On my skin, the initial neroli and tuberose give way quickly to incense, powdery lavender and sandalwood, which are the strongest notes I get from this scent. However, as with Cuir Ottoman (below), the quality that raises this one from good to extraordinary is that the impression I have is not that my skin is wearing an incense fragrance, but that my skin itself smells of incense. My assumption is that this wouldn't be the case with everybody, and that it's a quality of my own body chemistry, but the effect is subtle, sensual and remarkable. My skin smells of lavender talc and Nag Champa.

If I had to choose one 'desert island' perfume, one to wear every single day, Alamut would be a very strong contender. Unlike some of my other favourites, it is a gentle, warm, subtle smell - but no less stunning for it.

Cuir Ottoman (Parfums d'Empire, 2006, Marc-Antoine Corticchiato)



Leather, iris, Egyptian jasmine, styrax, tolu balsam, benzoin and incense.

I am very fond of earthy, natural animal smells. I am not that keen on scents which seem designed to disguise the scent of the body, especially those described as "fresh" or "invigorating". If I wish to be invigorated, I will take a cold shower. I certainly do not wish to smell of shower gel. And what better way to not smell of the bathroom than Parfum d'Empire's Cuir Ottoman, a fragrance created to bring the scents of the Ottoman controlled territories, from the very gates of Vienna to southern Europe and Persia into one rich mixture of decadent exoticism.

Initially the fragrance is a mixture of leather and tobacco, the tobacco being more redolent of Turkish oriental tobacco than Havana Ligero. Some say they get an impression of incense; I feel it is more tobacco but this only lasts for a few minutes.

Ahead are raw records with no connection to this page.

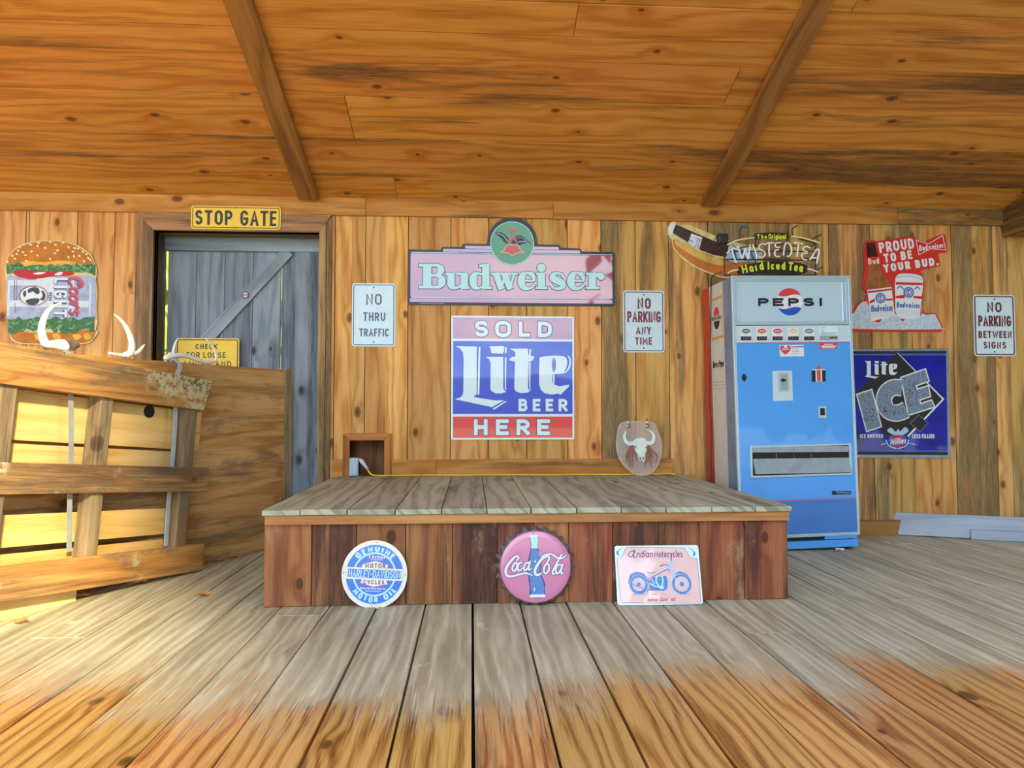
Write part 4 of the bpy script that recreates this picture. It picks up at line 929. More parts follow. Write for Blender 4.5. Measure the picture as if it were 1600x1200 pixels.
s_.add('bun_base_shine', 'bun_light', [s_.pts(sm([(a, 985), (a+40, 965), (a+80, 1000), (a+30, 1030)], 3, True)) for a in (330, 500, 690, 790)], .0116)
lf, vn = lettuce(825, 945, 85, 890, 5); s_.add('lettuce', 'lettuce', lf, .0128); s_.add('lettuce_vein', 'lettuce_light', vn, .0134)

# ------------------------------------------------------------------ hot dog sign behind the neon
yG = (1040, 330, 6.4)
s_ = Sign('hot_dog_sign', 'bun-shaped tin sign with a brown bottle as the hot dog, behind the neon sign', 'sign', onY(1115, 390, D), None, yG)
s_.add('plate', 'bread_light', [s_.pts(sm([(20, 235), (22, 160), (55, 110), (95, 105), (125, 138), (200, 135), (300, 165), (440, 225), (600, 290), (800, 340), (950, 390), (960, 520), (800, 640), (600, 672), (480, 640), (300, 570), (150, 465), (75, 370), (58, 290)], 3, True))], .006, .005)
s_.add('bun', 'bread_light', [s_.pts(sm([(150, 155), (205, 145), (300, 175), (440, 235), (600, 300), (800, 350), (760, 400), (500, 330), (300, 240), (190, 190)], 3, True))], .0066)
s_.add('bun', 'sausage', [s_.pts(sm([(68, 300), (90, 285), (130, 300), (300, 390), (450, 440), (560, 480), (900, 520), (800, 630), (590, 655), (480, 625), (310, 555), (165, 450), (85, 365)], 3, True))], .0066)
s_.add('bun_glow', 'bread', [s_.pts(sm([(85, 300), (120, 300), (290, 390), (440, 445), (560, 490), (570, 540), (480, 530), (330, 480), (180, 390), (100, 340)], 3, True))], .0072)
s_.add('bottle', 'bottle_brown', [s_.pts([(62, 215), (100, 135), (330, 235), (480, 300), (640, 340), (660, 470), (480, 440), (340, 390), (250, 330), (150, 270)])], .008, .002)
s_.add('neck_label', 'label_white', [s_.pts([(255, 225), (365, 265), (330, 390), (220, 320)])], .0086)
s_.add('neck_lettering', 'label_blue', s_.stroke([(285, 375), (295, 345), (325, 355), (318, 380)], 6, 1)+s_.stroke([(300, 320), (330, 330), (325, 345)], 6, 1)+s_.stroke([(305, 275), (345, 285), (335, 310), (308, 298)], 7, 1)+s_.stroke([(235, 290), (270, 310)], 9, 1), .0091)
s_.add('bottle_crown', 'label_white', [s_.pts([(25, 230), (28, 165), (58, 115), (100, 130), (78, 185), (62, 245)])], .0092, .003)
s_.add('bottle_label', 'pale_blue', [s_.pts([(630, 345), (950, 410), (940, 500), (640, 520), (600, 470)])], .0086)
s_.add('label_lettering', 'label_blue', s_.stroke([(680, 380), (700, 480)], 22, 1)+s_.stroke([(760, 390), (790, 490)], 26, 1)+s_.stroke([(850, 410), (870, 480)], 22, 1), .009)

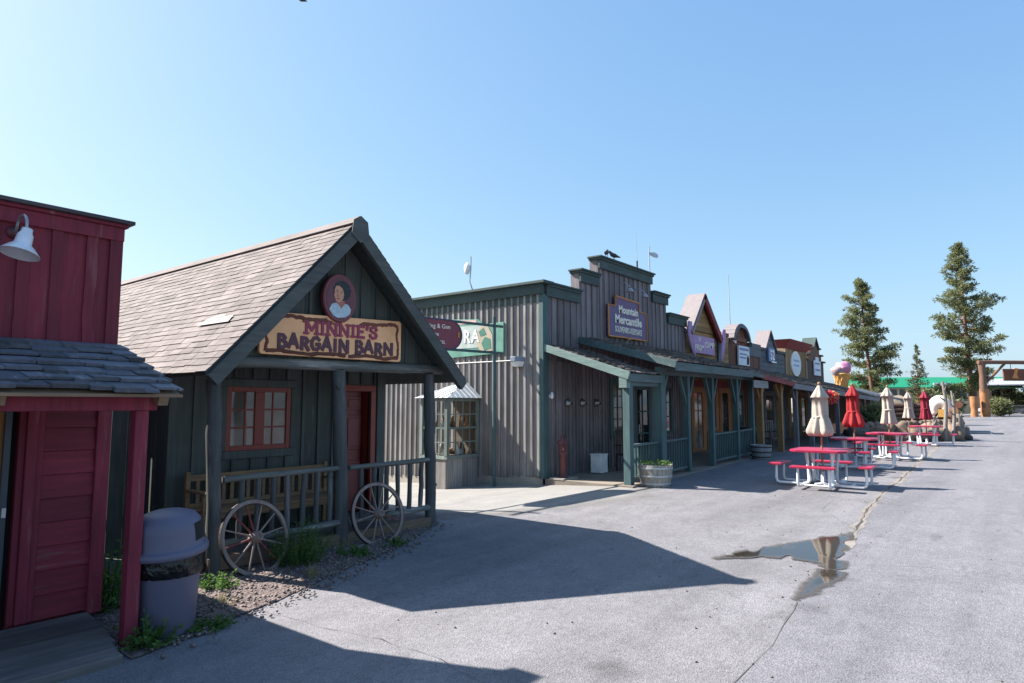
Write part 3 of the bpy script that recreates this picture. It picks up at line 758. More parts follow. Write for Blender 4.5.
for (z0,z1) in ((1.85,2.08),(1.2,1.77),(.35,1.02)):
    for (p,q) in ((xa,xb),(xc,xd)):
        m.prism([(p,z0),(q,z0),(q,z1),(p,z1)], YW+.108, YW+.12); m.box(p+.05,q-.05,YW+.096,YW+.108,z0+.05,z1-.05)
m.build('door_panels', REDDOOR, dr, .008)
MB().blob((DX0-.1,YW+.07,1.12),.03,8,6,0).build('handle', paint('brass', (.4,.28,.1), .3, .8), dr)
MB().box(BX1-.14,BX1+.03,YW-.075,YW-.02,.2,2.5).build('corner_board', BARNT, bn, .004)
MB().box(BX0-.03,BX0+.1,YW-.06,YW-.021,.0,2.5).build('corner_board', BARNT, bn, .004)
MB().box(BX0,BX1+.02,YP+.1,RY1-.4,2.52,2.56).build('porch_ceiling', BARNT, bn)
m = MB(); yy = YP+.02
while yy < YW-.03: m.box(3.88,7.46,yy,min(yy+.135,YW-.03),.14,.2); yy += .14
m.build('porch_floor', DECK, bn)
MB().box(3.85,7.48,YP-.06,YP+.015,.05,.205).build('porch_sill', wood('sill_brown', (.13,.09,.06), None, 'x'), bn, .006)
# log posts, beam and railing
POSTS = [(3.93,0,3.86,.082),(5.73,0.0,5.60,.095),(7.42,.06,7.33,.085)]
for x, z, xt, pr in POSTS:
    m = MB(); m.log((x,YP,z-.03),(xt,YP,2.42),pr,12,9,.012)
    for k in range(3):
        t = random.uniform(0,6.28); zz = random.uniform(.6,2.2); xx_ = x+(xt-x)*zz/2.4; m.blob((xx_+cos(t)*pr*.9,YP+sin(t)*pr*.9,zz),.035,7,5,.2)
    m.build('post', LOG, bn)
m = MB(); m.log((3.84,YP-.01,2.455),(7.78,YP-.01,2.50),.075,12,16,.01); m.build('beam', LOGX, bn)
for (x0,x1,nb) in ((4.06,5.66,7),(5.86,7.33,6)):
    m = MB(); m.log((x0-.06,YP-.03,1.075),(x1+.06,YP-.03,1.085),.038,9,8,.008); m.build('rail', LOGX, bn)
    m = MB(); m.log((x0-.06,YP-.02,.335),(x1+.06,YP-.02,.355),.045,9,8,.008); m.build('rail', LOGX, bn)
    for k in range(nb):
        x = x0+(x1-x0)*(k+.75)/(nb+.5)
        MB().log((x,YP-.02,.35),(x+random.uniform(-.02,.02),YP-.025,1.07),.034,8,4,.006).build('baluster', LOG, bn)
m = MB(); m.tube([(6.55,YP+.25,.25),(6.55,YP+.25,.75),(6.53,YP+.22,.92),(6.45,YP+.12,1.02),(6.3,YP+.03,1.06)], .02, 8); m.build('iron_handrail', BLACK, bn)

# ---- Minnie's sign: board, painted branch border, letters, oval portrait
sg = thing('wooden_sign', "orange-tan board sign with oval portrait reading MINNIE'S BARGAIN BARN on the green gable", 'sign', (5.38,7.36,2.55))
YS = 7.33
def SX(u): return 4.33+(6.64-4.33)*u
def SZ(u, v): return 2.565+(.52+.10*u)*v
pts = []
def arc(cx, cz, r, a0, a1):
    for k in range(5):
        a = radians(a0+(a1-a0)*k/4); pts.append((SX(cx)+cos(a)*r, SZ(cx,cz)+sin(a)*r))
arc(.025,.09,.05,180,270); arc(.975,.09,.05,270,360); arc(.975,.91,.05,0,90); arc(.025,.91,.05,90,180)
MB().prism(pts, YS, YS+.05).build('board', SIGNB, sg, .006)
m = MB()
def br(uv, r0, r1):
    n = len(uv); P3 = [V((SX(u), YS-.006, SZ(u,v))) for u, v in uv]
    q = []
    for a, b in zip(P3[:-1], P3[1:]):
        for k in range(5): q.append(a.lerp(b,k/5)+V((random.uniform(-.006,.006),0,random.uniform(-.008,.008))))
    q.append(P3[-1])
    m.tube(q, [random.uniform(r0, r1) for _ in q], 8)
br([(.12,.90),(.2,.93),(.3,.87),(.42,.88),(.46,.82)], .02, .03)
br([(.66,.82),(.72,.88),(.84,.86),(.92,.91),(.965,.85)], .02, .03)
br([(.965,.86),(.955,.6),(.97,.35),(.965,.1)], .016, .026)
br([(.965,.1),(.85,.06),(.72,.11),(.58,.06)], .02, .03)
br([(.56,.09),(.45,.10),(.3,.05),(.15,.10),(.04,.08)], .02, .03)
br([(.035,.08),(.05,.3),(.03,.55),(.06,.8),(.12,.9)], .015, .024)
m.xf(Matrix.Translation((0,YS,0)) @ Matrix.Diagonal((1,.45,1,1)) @ Matrix.Translation((0,-YS,0)))
m.build('branch_border', SIGNR, sg)
GL = {
 'M': (1.15, [[(.18,0),(.18,1)],[(.18,1),(.575,.3)],[(.575,.3),(.97,1)],[(.97,1),(.97,0)]], [(.18,0),(.97,0),(.10,1),(1.05,1)]),
 'I': (.5, [[(.25,0),(.25,1)]], [(.25,0),(.25,1)]),
 'N': (1.0, [[(.18,0),(.18,1)],[(.18,1),(.82,0)],[(.82,0),(.82,1)]], [(.18,0),(.10,1),(.82,1)]),
 'E': (.85, [[(.2,0),(.2,1)],[(.2,.96),(.72,.96)],[(.2,.52),(.6,.52)],[(.2,.04),(.72,.04)]], [(.14,0),(.14,1)]),
 "'": (.3, [[(.18,1.02),(.1,.72)]], []),
 'S': (.8, [[(.68,.74),(.58,.93),(.36,.98),(.16,.86),(.15,.66),(.36,.54),(.58,.44),(.68,.28),(.58,.08),(.34,.02),(.13,.14),(.1,.3)]], []),
 'B': (.82, [[(.2,0),(.2,1)],[(.2,.97),(.5,.95),(.64,.78),(.5,.56),(.2,.53)],[(.5,.54),(.7,.4),(.68,.15),(.5,.03),(.2,.03)]], []),
 'A': (.9, [[(.1,0),(.45,1)],[(.45,1),(.8,0)],[(.24,.32),(.66,.32)]], []),
 'R': (.85, [[(.2,0),(.2,1)],[(.2,.97),(.52,.95),(.66,.76),(.52,.54),(.2,.5)],[(.42,.5),(.72,0)]], []),
 'G': (.9, [[(.74,.78),(.55,.97),(.3,.92),(.14,.68),(.14,.32),(.3,.06),(.56,.03),(.74,.2),(.74,.44),(.5,.44)]], []),
}
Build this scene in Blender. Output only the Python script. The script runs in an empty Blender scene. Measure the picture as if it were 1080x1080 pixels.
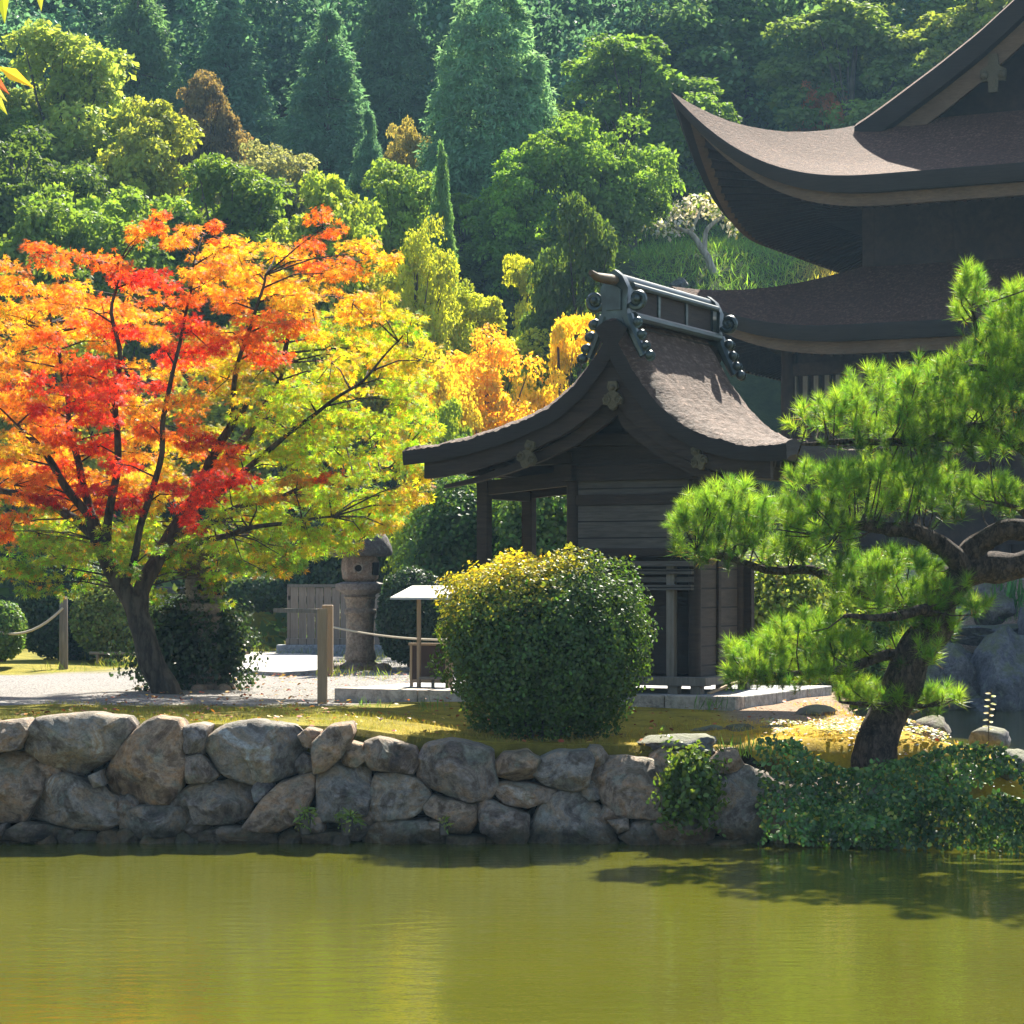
import bpy, math, random
import numpy as np
from mathutils import Vector, noise as mn

S = bpy.context.scene
COL = S.collection
RAD = math.radians
random.seed(11)
rng = np.random.default_rng(11)

# ------------------------------------------------------------------ camera
F, YH, CH = 2500.0, 615.0, 2.4          # focal length (photo px), horizon row, eye height over the water
cam = bpy.data.cameras.new("camera")
cam.sensor_width = 36.0
cam.lens = 36.0 * F / 1080.0
cam.shift_y = (YH - 540.0) / 1080.0
cam.clip_start, cam.clip_end = 0.1, 1500.0
camo = bpy.data.objects.new("camera", cam)
camo.location = (0, 0, CH)
camo.rotation_euler = (RAD(90), 0, 0)
COL.objects.link(camo)
S.camera = camo

# ------------------------------------------------------------------ sky, sun, exposure
SUN_EL, SUN_AZ = RAD(43), RAD(15)       # behind the shrine, a little to the right
wd = bpy.data.worlds.new("World")
S.world = wd
wd.use_nodes = True
nt = wd.node_tree
nt.nodes.clear()
sky = nt.nodes.new('ShaderNodeTexSky')
sky.sky_type = 'NISHITA'
sky.sun_disc = False
sky.sun_elevation = SUN_EL
sky.sun_rotation = SUN_AZ
bgn = nt.nodes.new('ShaderNodeBackground')
bgn.inputs['Strength'].default_value = 0.062
out = nt.nodes.new('ShaderNodeOutputWorld')
nt.links.new(sky.outputs[0], bgn.inputs[0])
nt.links.new(bgn.outputs[0], out.inputs[0])

sl = bpy.data.lights.new("sun", 'SUN')
sl.energy = 5.0
sl.angle = RAD(0.5)
sl.color = (1.0, 0.93, 0.80)
so = bpy.data.objects.new("sun", sl)
to_sun = Vector((math.sin(SUN_AZ) * math.cos(SUN_EL), math.cos(SUN_AZ) * math.cos(SUN_EL), math.sin(SUN_EL)))
so.rotation_euler = (-to_sun).to_track_quat('-Z', 'Y').to_euler()
so.location = (0, 0, 60)
COL.objects.link(so)

S.view_settings.view_transform = 'Standard'
S.view_settings.look = 'None'
S.view_settings.exposure = 2.1
S.view_settings.gamma = 1.0
S.render.engine = 'CYCLES'
cy = S.cycles
cy.use_denoising = True
try:
    cy.denoiser = 'OPENIMAGEDENOISE'
except Exception:
    pass
cy.max_bounces = 6
cy.diffuse_bounces = 3
cy.glossy_bounces = 3
cy.transmission_bounces = 3
cy.volume_bounces = 0
cy.transparent_max_bounces = 4
cy.caustics_reflective = False
cy.caustics_refractive = False
cy.sample_clamp_indirect = 6.0

# ------------------------------------------------------------------ helpers
def W(px, py, d):
    return np.array(((px - 540.0) / F * d, d, CH + (YH - py) / F * d))

def tag(o, label=None, cat=None, group=None, kind=None):
    if label: o["label"] = label
    if cat: o["category"] = cat
    if group: o["group"] = group
    if kind: o["kind"] = kind
    return o

def empty(name, loc, rotz=0.0):
    o = bpy.data.objects.new(name, None)
    o.empty_display_size = 0.3
    o.location = loc
    o.rotation_euler = (0, 0, rotz)
    COL.objects.link(o)
    return o

def link(name, me, mat=None, parent=None):
    o = bpy.data.objects.new(name, me)
    COL.objects.link(o)
    if mat is not None and len(me.materials) == 0:
        me.materials.append(mat)
    if parent is not None:
        o.parent = parent
    return o

def np_mesh(name, V, loops, starts, tint=None, smooth=False):
    me = bpy.data.meshes.new(name)
    V = np.ascontiguousarray(V, dtype=np.float32)
    me.vertices.add(len(V))
    me.vertices.foreach_set('co', V.ravel())
    me.loops.add(len(loops))
    me.loops.foreach_set('vertex_index', np.asarray(loops, dtype=np.int32))
    me.polygons.add(len(starts))
    me.polygons.foreach_set('loop_start', np.asarray(starts, dtype=np.int32))
    if tint is not None:
        a = me.color_attributes.new('tint', 'FLOAT_COLOR', 'POINT')
        t4 = np.ones((len(V), 4), dtype=np.float32)
        t4[:, :3] = tint
        a.data.foreach_set('color', t4.ravel())
    me.update(calc_edges=True)
    me.polygons.foreach_set('use_smooth', np.full(len(starts), bool(smooth)))
    return me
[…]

Thereafter the scent changes and the tobacco element becomes muted.

The second thing I notice about the fragrance is how well it mixes with the natural smell of skin that has seen a little sunlight. Even though the scent is quite strong, one truly wears this scent, it does not wear you. There is still an obvious leather base note to the fragrance throughout the day but this is tempered by a slightly floral, almost rose-like aroma combined with a talcum powder scent which manifests itself after a half hour or so. There is also perhaps a hint of sandalwood. The floral and the leather combine to describe the delicate eroticism of a westerner's impression of Persia with the stern authority of Ottoman imperial might. It is fragrence made for a West European impression of an alien culture and as such it manages mystery and strength: a heady combination.

This fragrance is listed in many places as being feminine. I really cannot understand how. It is deeply animalic, albeit in a debauched, decadent way, and is as unisex a fragrance as I can conceive of. If you favour a powerful but understated fragrance that combines with the skin's natural scent to produce a sensual, smoky but very natural perfume then this could be the scent for you.

Sunday 2 September 2007

Carnal Flower (Frédéric Malle Editions de Parfums, 2005, Dominique Ropion)


Tuberose, coconut, bergamot, jasmine, orange blossom, musk. Inspired by actor Candice Bergen. Contains the largest amount of tuberose absolute in any fragrance.

I've always had a love/hate relationship with tuberose. When I was a teenager I absolutely loved it and couldn't get enough of tuberose scented candles; a few years later I suddenly found it disgustingly sweet and couldn't go near the stuff. It's odd, then, that after a long fascination with the scent, yesterday I finally caved and bought a bottle of Carnal Flower.

Why would I buy a bottle of a smell I don't really like? I'm not sure. It's definitely sweet and heavily floral: two things that instantly put me off a perfume. And yet I like it, and I'm not sure why. Maybe it's because it's a bit dirty and musky; maybe it's because the coconut and jasmine make me think of long, relaxed evenings in warm climates. I don't know, but tonight, after a day walking around in the heat, I smell quite extraordinary: like you'd imagine tuberose-scattered bedsheets to smell after a night of sin, when all the flowers are starting to rot.

Right now, I really, really love this fragrance. But I wouldn't be surprised if, a few months down the road, I'll sniff myself and suddenly feel a bit sick. And then I'll have to give the bottle to somebody who likes florals.